Azerbaijan.US
China’s direct foreign investment (FDI) in Azerbaijan exceeded $400 million by the end of the first half of 2025, reaching $405 million, according to a report by the Eurasian Development Bank (EDB).
The figure marks a steady rise from $259 million recorded at the beginning of 2017. EDB data show that average annual growth of Chinese investment in Azerbaijan stood at 4.8% in 2016, accelerating to around 9.7% from 2022 onward.
The bank notes that the manufacturing sector remains the key driver of China’s investment portfolio in Azerbaijan, accounting for 88% of total FDI, or $355 million as of the end of the first half of 2025. Investment volumes in manufacturing have increased almost 40-fold compared with 2016 levels.
At the same time, projects worth about $50 million, or 12.3% of the portfolio, have emerged in the energy sector. Among them is a 100-MW solar power plant being built in the Gobustan district by Universal Energy through its joint venture Universal Solar Azerbaijan. The project, valued at $100 million, was awarded following a tender held in November 2024, with construction launched in 2025.
In parallel, China Datang Overseas is developing a project to build a 100-MW solar power plant with a 30-MW battery energy storage system near Lake Boyukshor. The investment agreement was signed in April 2025.
According to the EDB, both projects align with Azerbaijan’s strategy to expand green electricity exports and reinforce the role of Chinese companies as key technological partners in the renewable energy sector.

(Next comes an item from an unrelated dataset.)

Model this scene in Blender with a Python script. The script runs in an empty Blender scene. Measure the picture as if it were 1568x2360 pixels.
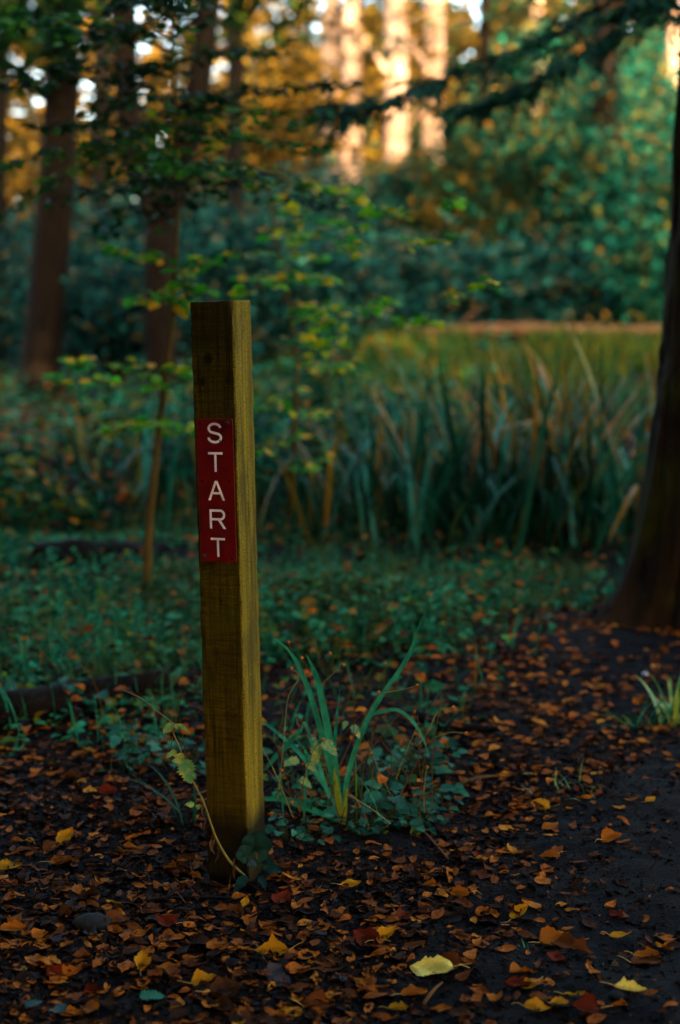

Industrial cooperation also includes a joint project between BYD and Electrify Azerbaijan to establish an electric bus manufacturing facility in Sumgayit. Initial investment amounts to $17 million, with total funding expected to rise to $60–94 million as production expands. The project aims to modernize urban bus fleets through local production and support the gradual electrification of public transport.
In addition, a Chinese private investor is launching the Fujiai Azerbaijan plant in the Aghdam Industrial Park to manufacture elevators and escalators, with expected investment of $2 million.
The EDB emphasizes that all projects are financed primarily through investors’ own funds, without direct budgetary support from China.
Separately, the bank reports that from 2008 through the third quarter of 2025, the total volume of approved non-sovereign operations by international financial institutions in Azerbaijan reached $2.671 billion. Of this amount, $61.7 million was allocated in 2025, with the remainder disbursed between 2008 and 2024. Over the period, 110 projects were implemented, 51 of which remain active.
The largest investors in Azerbaijan during this time were the European Bank for Reconstruction and Development ($875.3 million), the Asian Development Bank ($790.5 million), and the Black Sea Trade and Development Bank ($278.9 million). Other active institutions include the International Finance Corporation ($209 million), the Asian Infrastructure Investment Bank ($170 million), the European Investment Bank ($119.2 million), the Islamic Corporation for the Development of the Private Sector ($116.2 million), and the OPEC Fund ($111.9 million).
The main areas of financing were the financial sector ($973.4 million), industry ($894.8 million), and renewable energy ($675.4 million). As a result, Azerbaijan’s average annual financing volume increased 2.6-fold, rising from $108 million in 2008–2010 to $280 million in 2022–2024.